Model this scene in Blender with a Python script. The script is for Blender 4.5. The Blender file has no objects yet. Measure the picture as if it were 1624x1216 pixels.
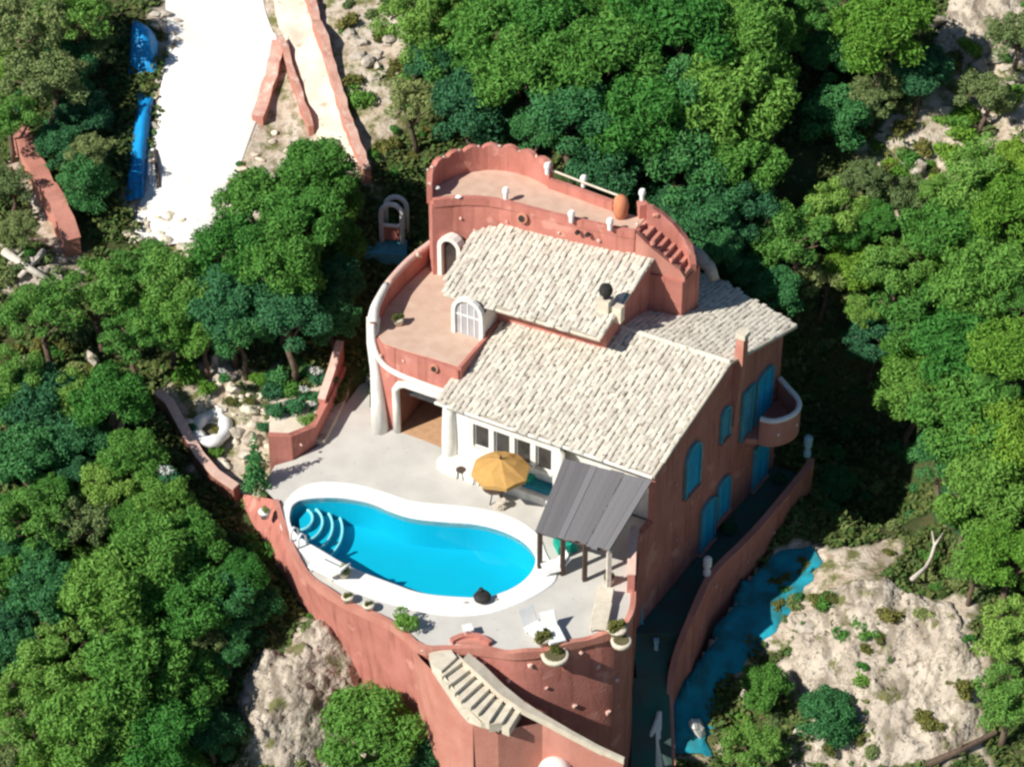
import bpy, bmesh, math, random
import numpy as np
from mathutils import Vector
random.seed(7); RS = np.random.RandomState(11)
sc = bpy.context.scene; COL = sc.collection

# ---------------------------------------------------------------- camera, sky, sun, exposure
DEP = math.radians(38); DIST = 110.0; HFOV = math.radians(22)
AIM = Vector((0, 0, 3.0)); CAMP = AIM - DIST*Vector((0, math.cos(DEP), -math.sin(DEP)))
cam = bpy.data.objects.new('camera', bpy.data.cameras.new('camera')); COL.objects.link(cam)
cam.location = CAMP; cam.rotation_euler = (math.pi/2-DEP, 0, 0)
cam.data.sensor_fit = 'HORIZONTAL'; cam.data.angle = HFOV; cam.data.clip_start = 1; cam.data.clip_end = 3000
sc.camera = cam
SUN = Vector((-0.95, -0.62, 1.0)).normalized()
ELEV = math.asin(SUN.z); AZ = math.atan2(SUN.x, SUN.y)
w = bpy.data.worlds.new('World'); sc.world = w; w.use_nodes = True
nt = w.node_tree; bg = nt.nodes['Background']; sky = nt.nodes.new('ShaderNodeTexSky')
sky.sky_type = 'NISHITA'; sky.sun_disc = False; sky.sun_elevation = ELEV; sky.sun_rotation = AZ
sky.air_density = 1.0; sky.dust_density = 0.2; sky.ozone_density = 3.0
nt.links.new(sky.outputs[0], bg.inputs[0]); bg.inputs[1].default_value = 0.056
sl = bpy.data.lights.new('sun', 'SUN'); sl.energy = 4.6; sl.angle = math.radians(0.5); sl.color = (1, .955, .88)
so = bpy.data.objects.new('sun', sl); COL.objects.link(so); so.rotation_euler = SUN.to_track_quat('Z', 'Y').to_euler()
sc.view_settings.view_transform = 'Standard'; sc.view_settings.look = 'None'
sc.view_settings.gamma = 1; sc.view_settings.use_curve_mapping = False; sc.view_settings.exposure = 0.46
sc.render.engine = 'CYCLES'; sc.cycles.max_bounces = 6; sc.cycles.transparent_max_bounces = 8
sc.cycles.filter_width = 2.5; sc.cycles.use_denoising = True

# ---------------------------------------------------------------- measuring helpers
FPX = 812/math.tan(HFOV/2)
RX = Vector((1, 0, 0)); UY = Vector((0, math.sin(DEP), math.cos(DEP))); FW = Vector((0, math.cos(DEP), -math.sin(DEP)))
def ray(px, py): return FW + RX*((px-812)/FPX) - UY*((py-608)/FPX)
def P(px, py, z):
    d = ray(px, py); return CAMP + d*((z-CAMP.z)/d.z)
E1 = P(690, 637, 3.5); E2 = P(1035, 756, 3.5)
u_ = (E2-E1).normalized(); v_ = Vector((-u_.y, u_.x, 0))
def S(s, t, z): q = E2 - u_*s + v_*t; return Vector((q.x, q.y, z))           # house frame: s left along the eave, t back
Q0 = Vector((5.14, -7.3, 0)); Q1 = Vector((10.45, 1.4, 0)); ew = (Q1-Q0).normalized(); en = Vector((ew.y, -ew.x, 0))
def EP(a, z, off=0.0): q = Q0 + ew*a + en*off; return Vector((q.x, q.y, z))  # east wall plane
def lerp(a, b, t): return a + (b-a)*t
def chaikin(pts, n=2, closed=True):
    for _ in range(n):
        o = []; m = len(pts)
        rng = range(m) if closed else range(m-1)
        if not closed: o.append(pts[0])
        for i in rng:
            a, b = pts[i], pts[(i+1) % m]
            o += [a*.75+b*.25, a*.25+b*.75]
        if not closed: o.append(pts[-1])
        pts = o
    return pts
def resample(pts, step):
    out = [pts[0]]
    for a, b in zip(pts, pts[1:]):
        n = max(1, int((b-a).length/step))
        for i in range(1, n+1): out.append(lerp(a, b, i/n))
    return out

# ---------------------------------------------------------------- materials
MATS = {}
def mat(name, c1, c2=None, scale=1.5, rough=.85, bump=.0, bscale=30, island=0, objrand=0, transl=0, spec=.3, detail=6, speck=None, streak=None, lo=.35, hi=.65):
    if name in MATS: return MATS[name]
    m = bpy.data.materials.new(name); m.use_nodes = True; N = m.node_tree.nodes; L = m.node_tree.links
    b = N['Principled BSDF']; b.inputs['Roughness'].default_value = rough; b.inputs['Specular IOR Level'].default_value = spec
    tc = N.new('ShaderNodeTexCoord'); c = N.new('ShaderNodeRGB'); c.outputs[0].default_value = (*c1, 1); out = c.outputs[0]
    def mix(fac, a, bcol):
        x = N.new('ShaderNodeMix'); x.data_type = 'RGBA'; L.new(fac, x.inputs[0]); L.new(a, x.inputs[6]); x.inputs[7].default_value = (*bcol, 1); return x.outputs[2]
    def ramp(src, p0, p1):
        r = N.new('ShaderNodeMapRange'); L.new(src, r.inputs[0]); r.inputs[1].default_value = p0; r.inputs[2].default_value = p1; return r.outputs[0]
    if c2:
        if island or objrand:
            g = N.new('ShaderNodeNewGeometry') if island else N.new('ShaderNodeObjectInfo')
            out = mix(ramp(g.outputs['Random Per Island' if island else 'Random'], 0, 1), out, c2)
            if island == 2:
                g2 = N.new('ShaderNodeObjectInfo'); h = N.new('ShaderNodeHueSaturation'); L.new(out, h.inputs['Color'])
                r = N.new('ShaderNodeMapRange'); L.new(g2.outputs['Random'], r.inputs[0]); r.inputs[3].default_value = .85; r.inputs[4].default_value = 1.42; L.new(r.outputs[0], h.inputs['Value'])
                r = N.new('ShaderNodeMapRange'); L.new(g2.outputs['Random'], r.inputs[0]); r.inputs[3].default_value = .525; r.inputs[4].default_value = .475; L.new(r.outputs[0], h.inputs['Hue']); out = h.outputs[0]
        n = N.new('ShaderNodeTexNoise'); n.inputs['Scale'].default_value = scale; n.inputs['Detail'].default_value = detail; L.new(tc.outputs['Object'], n.inputs['Vector'])
        if not (island or objrand): out = mix(ramp(n.outputs['Fac'], lo, hi), out, c2)
    if streak:
        mp = N.new('ShaderNodeMapping'); mp.inputs['Scale'].default_value = (2.2, 2.2, .22); L.new(tc.outputs['Object'], mp.inputs[0]); n = N.new('ShaderNodeTexNoise'); n.inputs['Scale'].default_value = 1.6; n.inputs['Detail'].default_value = 5; L.new(mp.outputs[0], n.inputs['Vector']); out = mix(ramp(n.outputs['Fac'], .52, .74), out, streak)
    if speck:
        n = N.new('ShaderNodeTexNoise'); n.inputs['Scale'].default_value = speck[1]; n.inputs['Detail'].default_value = 2; L.new(tc.outputs['Object'], n.inputs['Vector'])
        out = mix(ramp(n.outputs['Fac'], speck[2], speck[2]+.08), out, speck[0])
    L.new(out, b.inputs['Base Color'])
    if bump:
        n = N.new('ShaderNodeTexNoise'); n.inputs['Scale'].default_value = bscale; n.inputs['Detail'].default_value = 4; L.new(tc.outputs['Object'], n.inputs['Vector'])
        bp = N.new('ShaderNodeBump'); bp.inputs['Strength'].default_value = bump; bp.inputs['Distance'].default_value = .05; L.new(n.outputs['Fac'], bp.inputs['Height']); L.new(bp.outputs[0], b.inputs['Normal'])
    if transl:
        t = N.new('ShaderNodeBsdfTranslucent'); L.new(out, t.inputs['Color']); mx = N.new('ShaderNodeMixShader'); mx.inputs[0].default_value = transl
        L.new(b.outputs[0], mx.inputs[1]); L.new(t.outputs[0], mx.inputs[2]); L.new(mx.outputs[0], N['Material Output'].inputs[0])
    MATS[name] = m; return m
TERRA = mat('terracotta_render', (.53, .210, .165), (.45, .168, .128), 1.2, .9, .35, 9, speck=((.60, .28, .22), 1.1, .62), streak=(.34, .125, .09))
TERRAL = mat('faded_terracotta_render', (.55, .25, .19), (.47, .19, .14), 1.0, .9, .3, 9, streak=(.44, .20, .15))
TFLOOR = mat('pink_terrace_screed', (.60, .43, .33), (.53, .36, .27), 2.0, .9, .1, 20)
WHITE = mat('white_lime_render', (.80, .78, .73), (.70, .67, .60), 2.5, .8, .25, 12, streak=(.62, .60, .54))
WPAINT = mat('white_paint', (.82, .82, .80), (.76, .75, .71), 4, .5)
DECK = mat('pale_deck_screed', (.58, .56, .51), (.50, .48, .44), .8, .9, .12, 25, speck=((.42, .37, .32), 6, .66))
CREAM = mat('cream_step_stone', (.66, .60, .48), (.56, .49, .38), 3, .85, .2, 14)
TILE = mat('weathered_roof_tile', (.74, .69, .58), (.54, .49, .41), 3, .9, .2, 25, island=1, speck=((.30, .25, .19), 4, .63))
ROOFB = mat('roof_mortar', (.45, .40, .33), (.36, .31, .25), 3, .9)
WOOD = mat('grey_weathered_wood', (.175, .17, .175), (.115, .11, .115), 5, .9, .5, 14, objrand=1)
DWOOD = mat('dark_brown_wood', (.06, .04, .03), (.09, .06, .045), 5, .8)
TURQ = mat('turquoise_paint', (.015, .42, .62), (.02, .34, .52), 3, .55)
TURQP = mat('faded_turquoise_paint', (.10, .38, .46), (.07, .30, .38), 3, .6)
DARK = mat('dark_glass', (.035, .03, .028), (.05, .045, .04), 3, .15, spec=.5)
GREYG = mat('grey_glass', (.42, .42, .43), (.34, .34, .36), 3, .25, spec=.5)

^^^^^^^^

Copy every line of the data that holds the string "scene".

* [Exercise result]
Model this scene in Blender with a Python script. The script is for Blender 4.5. The Blender file has no objects yet. Measure the picture as if it were 1624x1216 pixels.
sc = bpy.context.scene; COL = sc.collection